• John Luxton

In response to a unanimous request from the motor vehicle industry, motor vehicle tariffs, currently at 22.5 percent, will be totally removed at midnight tonight.

About $300 million was collected in car tariffs in 1997. The motor vehicle tariff decision applies to all passenger and light commercial vehicles, excluding motor homes and ambulances.

"This announcement means savings from tariff reductions for New Zealand families and businesses almost immediately and it will remove uncertainty from the car market. Cars will be cheaper than they otherwise would have been," Mr Luxton said.

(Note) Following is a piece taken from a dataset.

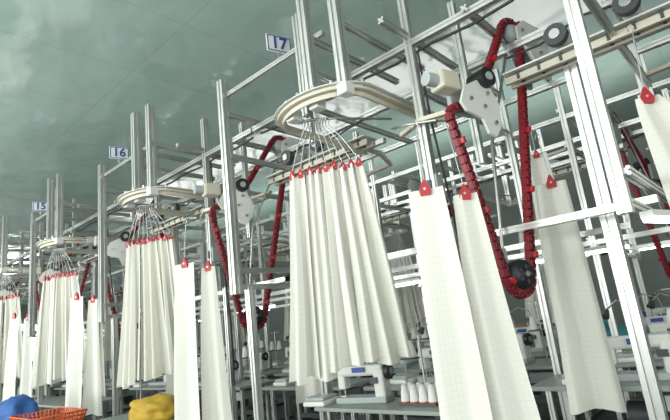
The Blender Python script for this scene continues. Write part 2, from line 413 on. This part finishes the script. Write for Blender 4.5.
for Y,xs in ((4.15,[-.95,-2.6,-4.2,-5.9,-7.6,-9.3,-11,-12.7]),(5.3,[-.8,-2.3,-3.8,-5.3,-6.8,-8.3,-9.8,-11.3]),(6.4,[-1.0,-2.5,-4.0,-5.5,-7.0,-8.5,-10]),(8.6,[-1.2,-3.1,-5.0,-6.9,-8.8]),(10.2,[-1.2,-3.1,-5.0,-6.9,-8.8])):
    for x in xs:
        inst('sewing_table',tm,(x,Y,0),0); k+=1
        inst('sewing_machine',mmh,(x+.1*math.sin(k),Y-.02,.7575),[0,.12,-.1,.05][k%4])

# LED battens
def led(name,p0,p1,w=.05):
    b=B(); p0=V(p0);p1=V(p1)
    b.prism([(-w/2,0),(w/2,0),(w/2,.03),(-w/2,.03)],p0,p1,WHITE,V((0,0,1)))
    b.prism([(-w*.45,0),(-w*.35,-.025),(w*.35,-.025),(w*.45,0)],p0,p1,LED,V((0,0,1)))
    return b.obj(name)
for x in (-1.0,-2.9,-5.2,-7.9,-10.6,-13.3):
    led('led_tube_light',(x-.6,4.3,1.72),(x+.2,4.3,1.72))
for Y in (6.2,8.6):
    for i in range(6): led('led_tube_light',(-.6-2.4*i,Y,1.95),(-1.6-2.4*i,Y,1.95),.035)
led('led_tube_light',(-.40,2.72,1.72),(-.18,3.5,1.72),.06)

# clutter ----------------------------------------------------------
def blob(name,c,sz,m,seed=1,amp=.12):
    bm=bmesh.new(); bmesh.ops.create_icosphere(bm,subdivisions=4,radius=1)
    from mathutils import noise as N
    for v in bm.verts:
        n=N.noise(v.co*1.8+V((seed,0,0)))+.5*N.noise(v.co*4+V((0,seed,0)))
        v.co*=1+amp*2*n
        v.co.z=max(v.co.z,-.6)
        v.co=V((v.co.x*sz[0],v.co.y*sz[1],v.co.z*sz[2]))
    me=bpy.data.meshes.new(name); bm.to_mesh(me); bm.free(); me.materials.append(m)
    for p in me.polygons: p.use_smooth=True
    o=bpy.data.objects.new(name,me); sc.collection.objects.link(o); o.location=c; return o
def bench(name,x,y,w,d):
    b=B(); b.box((0,0,.70),(w,d,.03),TOP,bev=.005)
    for sx in (-1,1):
        for sy in (-1,1): b.ext((sx*(w/2-.05),sy*(d/2-.05),0),(sx*(w/2-.05),sy*(d/2-.05),.685),.04)
    b.box((0,0,.25),(w-.12,d-.1,.02),TOP)
    return b.obj(name,loc=(x,y,0))
bench('work_table',-4.95,2.45,1.1,.6); bench('work_table',-8.6,3.0,2.4,.7); bench('work_table',-2.55,3.35,1.3,.5); bench('work_table',-11.4,3.0,1.6,.6)
bench('work_table',-5.95,1.7,2.0,.6)
blob('yellow_bag',(-4.72,2.45,.79),(.33,.22,.13),YEL,3)
def basket(name,loc,m,S=1.,H=1.):
    b=B()
    for j in range(5):
        z=(.02+j*.045)*H; s=(.85+.04*j)*S; q=[(-.22*s,-.15*s,z),(.22*s,-.15*s,z),(.22*s,.15*s,z),(-.22*s,.15*s,z)]; b.tube(q+[q[0],q[1]],.009,m)
    for i in range(13):
        t=-1+2*i/12
        for sy in (-1,1):
            b.tube([(t*.22*.85*S,sy*.15*.85*S,.02),(t*.22*S,sy*.15*S,.2*H)],.008,m)
            b.tube([(sy*.22*.85*S,t*.15*.85*S,.02),(sy*.22*S,t*.15*S,.2*H)],.008,m)
    b.box((0,0,.01),(.37*S,.25*S,.012),m)
    return b.obj(name,loc=loc)
basket('orange_basket',(-5.45,1.75,.716),ORG,1.5,.8)
blob('blue_cloth_pile',(-6.45,1.75,.83),(.36,.22,.19),BLUEP,5)
def cones(name,loc):
    b=B(); b.box((0,0,.0),(.34,.18,.02),DGREY); b.cyl((0,.07,0),(0,.07,.5),.01,STEEL)
    for i in range(4):
        for j in range(2):
            b.lathe((-.125+.083*i,-.045+.09*j,.01),[(0,0),(.036,0),(.038,.012),(.022,.13),(.0,.13)],CONE,14)
            b.cyl((-.125+.083*i,-.045+.09*j,.0),(-.125+.083*i,-.045+.09*j,.018),.038,ORG,12)
    return b.obj(name,loc=loc)
cones('thread_cone_rack',(-2.25,3.35,.726))
inst('sewing_machine',mmh,(-2.85,3.38,.715),.2)
def tension_stand(name,loc):
    b=B(); b.cyl((0,0,0),(0,0,.012),.07,DGREY,18); b.cyl((0,0,0),(0,0,1.15),.010,STEEL,8)
    b.cyl((0,-.03,.80),(0,-.09,.80),.075,WHITE,20); b.cyl((0,-.09,.80),(0,-.10,.80),.045,BLACK,18)
    b.cyl((.06,-.02,.90),(.06,-.07,.90),.05,BLACK,18); b.box((0,.0,.86),(.10,.05,.16),WHITE,bev=.012)
    b.tube([(0,0,1.1),(.09,-.02,1.14),(.18,-.03,1.1)],.006,STEEL); b.tube([(.18,-.03,1.1),(.10,-.05,.9),(.05,-.06,.5),(.1,-.04,.1)],.003,BLACK)
    for x in (-.06,.06): b.cyl((x,-.04,.68),(x,-.04,.73),.016,STEEL,10)
    return b.obj(name,loc=loc)
tension_stand('thread_tension_stand',(-2.02,3.45,.716))
tension_stand('thread_tension_stand',(-5.3,2.6,.716))
for i,(x,y,m) in enumerate([(-1.5,6.6,CYAN),(-3.8,8.5,BLUEP),(-2.2,8.4,CYAN),(-6,6.1,CYAN),(-1.9,10.1,BLUEP),(-4,10.1,BROWN)]):
    blob('fabric_pile',(x,y,.83),(.3,.22,.13),m,10+i)

# ---------------------------------------------------------------- room
def slab(name,c,s,m):
    b=B(); b.box((0,0,0),s,m); return b.obj(name,loc=c)
slab('floor',(-12,2.5,-.05),(44,21,.1),FLOOR)
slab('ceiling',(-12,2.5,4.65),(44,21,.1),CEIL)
slab('wall_back',(-12,12.5,2.3),(44,.2,4.6),WALL)
slab('wall_left',(-34,2.5,2.3),(.2,20,4.6),WALL)
slab('wall_right',(6,2.5,2.3),(.2,20,4.6),WALL)
slab('wall_front',(-12,-7.6,2.3),(44,.2,4.6),WALL)
# glowing panes with mullions, added for ceiling reflections: far end and side wall
def added_glow_pane(name,c,w,h,axis):
    b=B()
    def bx(u,z,du,dz,t,m,off):
        if axis=='x': b.box((off,u,z),(t,du,dz),m)
        else: b.box((u,off,z),(du,t,dz),m)
    bx(0,0,w,h,.02,PANE,0)
    for u in (-w/2,-w/6,w/6,w/2): bx(u,0,.06,h+.06,.06,WHITE,0)
    for z in (-h/2,h*.15,h/2): bx(0,z,w+.06,.06,.06,WHITE,0)
    return b.obj(name,loc=c)
for i in range(4): added_glow_pane('window_%d'%(i+1),(-33.8,-4.5+4.4*i,2.4),3.2,2.2,'x')
for i in range(4): added_glow_pane('window_%d'%(i+5),(-30+4.2*i,-7.42,2.6),3.0,2.0,'y')

# ---------------------------------------------------------------- lights
def area(name,loc,rot,sx,sy,e,col=(1,1,1)):
    l=bpy.data.lights.new(name,'AREA'); l.shape='RECTANGLE'; l.size=sx; l.size_y=sy; l.energy=e; l.color=col
    o=bpy.data.objects.new(name,l); sc.collection.objects.link(o); o.location=loc; o.rotation_euler=rot; return o
for i in range(4):
    area('window_light',(-14+5.2*i,-7.3,2.3),(math.radians(90),0,0),3.6,2.4,[430,430,300,200][i],(1,1,.98))  # added area lights standing in for guessed daylight; no windows at these spots
area('window_light',(5.7,-1,2.4),(math.radians(90),0,math.radians(90)),5,2.4,260,(1,1,.98))  # same added daylight, from the right wall
area('ceiling_light',(-1,-1.5,4.45),(0,0,0),4,.3,50)  # added overhead fill lights, no lamp fixtures behind them
area('ceiling_light',(-8,-1.5,4.45),(0,0,0),4,.3,70)
area('ceiling_light',(-5,8,4.45),(0,0,0),8,.3,25)
area('uplight',(-6,-3.5,1.2),(math.pi,0,0),18,3,950,(1,1,.98))  # added unseen fills facing up, only to brighten the ceiling
area('uplight',(-8,7.6,3.4),(math.pi,0,0),16,1.5,200,(1,1,.98))
w=bpy.data.worlds.new('World'); sc.world=w; w.use_nodes=True
w.node_tree.nodes['Background'].inputs[0].default_value=(.6,.7,.7,1); w.node_tree.nodes['Background'].inputs[1].default_value=.3

# ---------------------------------------------------------------- camera
cam=bpy.data.cameras.new('Camera'); co=bpy.data.objects.new('Camera',cam); sc.collection.objects.link(co); sc.camera=co
cam.sensor_width=36; cam.lens=36*485/670; cam.clip_start=.05
h=math.radians(131);p=math.radians(13);r=math.radians(6.8)
fwd=V((math.cos(h)*math.cos(p),math.sin(h)*math.cos(p),math.sin(p)))
rt=V((math.sin(h),-math.cos(h),0)); up=rt.cross(fwd)
xr=rt*math.cos(r)-up*math.sin(r); yr=rt*math.sin(r)+up*math.cos(r)
M=Matrix((xr,yr,-fwd)).transposed().to_4x4(); M.translation=V((0,0,1.4)); co.matrix_world=M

The announcement was a positive response to industry concerns to address the current state of the motor vehicle market he said. "It will remove a major tariff cost impost and contribute to lowering transportation costs across the economy, thus improving our international competitiveness. "Last year the Coalition Government announced that car tariffs would be removed on 1 December 2000, or sooner if the assembly industry closed.

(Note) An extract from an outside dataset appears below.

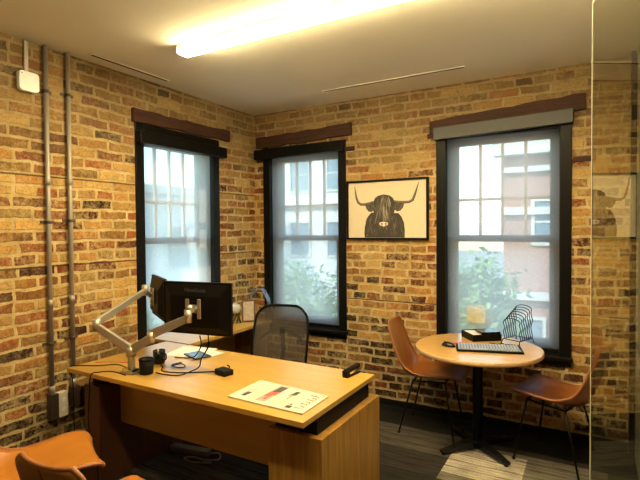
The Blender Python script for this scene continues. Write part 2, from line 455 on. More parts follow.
def roller_shade(P, w, label, c0, c1, zc, zh, fascia, depth, tilt=0):
    u0, u1, z0, z1 = w
    r = thing('roller_shade', label, 'window shade', P((u0+u1)/2, 0, zc), 0, 'roller shades over the windows')
    inv = Vector(r.location)
    def bx(bm, a, b, na, nb, za, zb, tl=0):
        hexa(bm, [tuple(Vector(P(*v))-inv) for v in ((a,na,za),(b,na,za+tl),(b,nb,za+tl),(a,nb,za),(a,na,zb),(b,na,zb+tl),(b,nb,zb+tl),(a,nb,zb))])
    bm = NB(); bx(bm, c0, c1, .0, depth, zc, zc+zh, tilt); obj('cassette', bm, fascia, r, bevel=.004)
    bm = NB(); N = 10
    a, b = u0+.085, u1-.085
    zb = z0+.115
    lo = []; hi = []
    for i in range(N+1):
        u = a+(b-a)*i/N
        lo.append(bm.verts.new(Vector(P(u, -.035, zb))-inv)); hi.append(bm.verts.new(Vector(P(u, -.030, zc+.03))-inv))
    for i in range(N): bm.faces.new((lo[i], lo[i+1], hi[i+1], hi[i]))
    obj('shade_fabric', bm, M['shade'], r)
    bm = NB(); bx(bm, a, b, -.046, -.024, zb-.028, zb); obj('bottom_bar', bm, M['frame'], r, bevel=.004)
    return r
roller_shade(PL, WIN[1], 'pale see-through roller shade on the left wall window behind the monitors', 2.50, 3.50, 2.285, .095, M['frame'], .075, .0)
roller_shade(PB, WIN[2], 'see-through roller shade in black box on the window behind the mesh office chair', -3.06, -2.028, 2.325, .098, M['frame'], .07, .01)
roller_shade(PB, WIN[3], 'see-through roller shade with wide grey fascia on the window above the round table', -1.172, -.125, 2.342, .105, M['grey'], .06, .03)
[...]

Since then the remaining four motor vehicle assemblers have all decided that local production will cease before the end of 1998. "It is important to remove the remaining tariff to help get the new and used vehicle market moving again as soon as possible. The motor vehicle market involves a large number of people including assembly, component manufacturers, dealerships, leasing and finance companies," Mr Luxton said.

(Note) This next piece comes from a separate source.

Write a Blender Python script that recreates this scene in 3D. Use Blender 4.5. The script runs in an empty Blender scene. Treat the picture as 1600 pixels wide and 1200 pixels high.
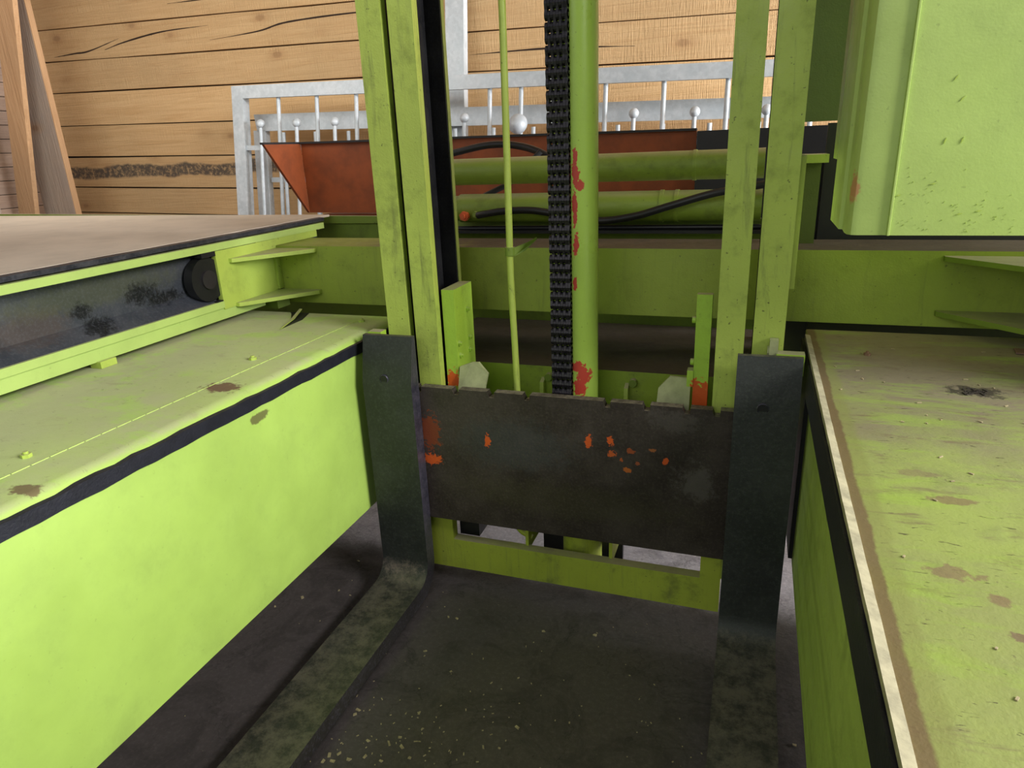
import bpy, bmesh, math, random
from mathutils import Vector, Matrix
C = bpy.context.scene.collection
H = 1.36                      # height of the camera; all z below are given relative to it
R = math.radians
random.seed(7)

# ---------------------------------------------------------------- camera, world, light, exposure
def cam_matrix(yaw, pitch, roll):
    return Matrix.Rotation(yaw, 4, 'Z') @ Matrix.Rotation(pitch, 4, 'X') @ Matrix.Rotation(roll, 4, 'Z')
cd = bpy.data.cameras.new('camera'); cam = bpy.data.objects.new('camera', cd); C.objects.link(cam)
cam.matrix_world = Matrix.Translation((0, 0, H)) @ cam_matrix(R(19.8), R(70.78), R(-2.42))
cd.sensor_width = 36; cd.lens = 1060 / 1600 * 36; cd.clip_start = .01
bpy.context.scene.camera = cam
sc = bpy.context.scene
sc.view_settings.view_transform = 'Standard'; sc.view_settings.look = 'None'
sc.view_settings.gamma = 1; sc.view_settings.use_curve_mapping = False
sc.view_settings.exposure = -0.1
w = bpy.data.worlds.new('sky'); sc.world = w; w.use_nodes = True
w.node_tree.nodes['Background'].inputs[0].default_value = (.80, .88, 1, 1)
w.node_tree.nodes['Background'].inputs[1].default_value = 0.30
def area(name, loc, target, sx, sy, power, col):
    l = bpy.data.lights.new(name, 'AREA'); l.shape = 'RECTANGLE'; l.size = sx; l.size_y = sy
    l.energy = power; l.color = col
    o = bpy.data.objects.new(name, l); C.objects.link(o); o.location = loc
    o.rotation_euler = (Vector(target) - Vector(loc)).to_track_quat('-Z', 'Y').to_euler()
    return o
area('daylight_side_door', (5.0, 0.0, 4.0), (-1.2, 1.4, .6), 2.6, 2.2, 560, (1, .97, .94))
area('daylight_rear_door', (5.5, 3.1, 1.5), (-1.5, 2.9, .4), 1.8, 2.6, 750, (.98, .98, 1))
area('daylight_front_door', (-1.2, -4.5, 3.6), (-1, 3, .9), 5, 2.4, 78, (1, .97, .93))

area('added_wall_fill', (-3.1, 2.3, 2.36), (-3.6, 4.2, .9), 2.4, .7, 22, (1, .96, .88))  # unseen fill lamp, added to brighten the back wall and deck

# ---------------------------------------------------------------- node helpers
class NT:
    def __init__(s, name):
        s.m = bpy.data.materials.new(name); s.m.use_nodes = True
        s.t = s.m.node_tree; s.b = s.t.nodes['Principled BSDF']
        s.tc = s.t.nodes.new('ShaderNodeTexCoord'); s.geo = s.t.nodes.new('ShaderNodeNewGeometry')
    def link(s, a, b): s.t.links.new(a, b)
    def setv(s, sock, v):
        if isinstance(v, bpy.types.NodeSocket): s.link(v, sock)
        elif isinstance(v, (tuple, list)) and len(v) == 3 and sock.type == 'RGBA': sock.default_value = (*v, 1)
        else: sock.default_value = v
    def mapv(s, scale, coord='Object'):
        n = s.t.nodes.new('ShaderNodeMapping'); n.inputs['Scale'].default_value = scale
        s.link(s.tc.outputs[coord] if coord != 'World' else s.geo.outputs['Position'], n.inputs[0]); return n.outputs[0]
    def noise(s, scale, detail=5, rough=.6, vec=None, dist=0):
        n = s.t.nodes.new('ShaderNodeTexNoise'); n.inputs['Scale'].default_value = scale
        n.inputs['Detail'].default_value = detail; n.inputs['Roughness'].default_value = rough
        n.inputs['Distortion'].default_value = dist
        s.link(vec if vec is not None else s.geo.outputs['Position'], n.inputs['Vector']); return n.outputs['Fac']
    def math(s, op, a, b=0., clamp=False):
        n = s.t.nodes.new('ShaderNodeMath'); n.operation = op; n.use_clamp = clamp
        s.setv(n.inputs[0], a); s.setv(n.inputs[1], b); return n.outputs[0]
    def step(s, v, lo, hi, a=0., b=1.):
        n = s.t.nodes.new('ShaderNodeMapRange'); n.interpolation_type = 'SMOOTHSTEP'
        s.setv(n.inputs[0], v); n.inputs[1].default_value = lo; n.inputs[2].default_value = hi
        n.inputs[3].default_value = a; n.inputs[4].default_value = b; return n.outputs[0]
    def mix(s, f, a, b):
        n = s.t.nodes.new('ShaderNodeMix'); n.data_type = 'RGBA'
        s.setv(n.inputs[0], f); s.setv(n.inputs[6], a); s.setv(n.inputs[7], b); return n.outputs[2]
    def mul(s, col, k):
        n = s.t.nodes.new('ShaderNodeVectorMath'); n.operation = 'SCALE'
        s.setv(n.inputs[0], col); s.setv(n.inputs[3], k); return n.outputs[0]
    def axis(s, i):
        n = s.t.nodes.new('ShaderNodeSeparateXYZ'); s.link(s.geo.outputs['Position'], n.inputs[0]); return n.outputs[i]
    def nz(s):
        n = s.t.nodes.new('ShaderNodeSeparateXYZ'); s.link(s.geo.outputs['Normal'], n.inputs[0]); return n.outputs[2]
    def spot(s, c, r, nse, k=1.2, lo=.9, hi=1.0):
        a = s.t.nodes.new('ShaderNodeVectorMath'); a.operation = 'SUBTRACT'; s.link(s.geo.outputs['Position'], a.inputs[0]); a.inputs[1].default_value = c
        b = s.t.nodes.new('ShaderNodeVectorMath'); b.operation = 'DIVIDE'; s.link(a.outputs[0], b.inputs[0]); b.inputs[1].default_value = r
        l = s.t.nodes.new('ShaderNodeVectorMath'); l.operation = 'LENGTH'; s.link(b.outputs[0], l.inputs[0])
        v = s.math('ADD', l.outputs['Value'], s.math('MULTIPLY', s.math('SUBTRACT', nse, .5), k * 2))
        return s.step(v, lo, hi, 1., 0.)
    def bump(s, h, strength=.3, dist=.002):
        n = s.t.nodes.new('ShaderNodeBump'); n.inputs['Strength'].default_value = strength; n.inputs['Distance'].default_value = dist
        s.link(h, n.inputs['Height']); s.link(n.outputs[0], s.b.inputs['Normal'])
    def out(s, col, rough, metal=0.):
        s.setv(s.b.inputs['Base Color'], col); s.setv(s.b.inputs['Roughness'], rough); s.setv(s.b.inputs['Metallic'], metal); return s.m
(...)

To assist the transition the Government has agreed to a $10.125 million one off payment for the four local motor vehicle assemblers. This will mean that they will be able to continue to produce vehicles in New Zealand until around the time of their already announced closure dates.

"This assistance will enable the industry to sell their locally produced vehicles in the now duty free vehicle market. It will also assist the component industry by providing greater market certainty and improved sales in the period up to the closure of the assembly industry," said Mr Luxton.

The Government has confirmed that a duty refund will be available on eligible passenger and light commercial vehicles imported on or after 14 February 1998 which remain unsold as at midnight tonight. The duty refund is estimated to cost the Government about $30 million.

The details of the duty refund will be available from both the Ministry of Commerce and the New Zealand Customs Service. It is intended to help dealers sell existing stock at reduced prices.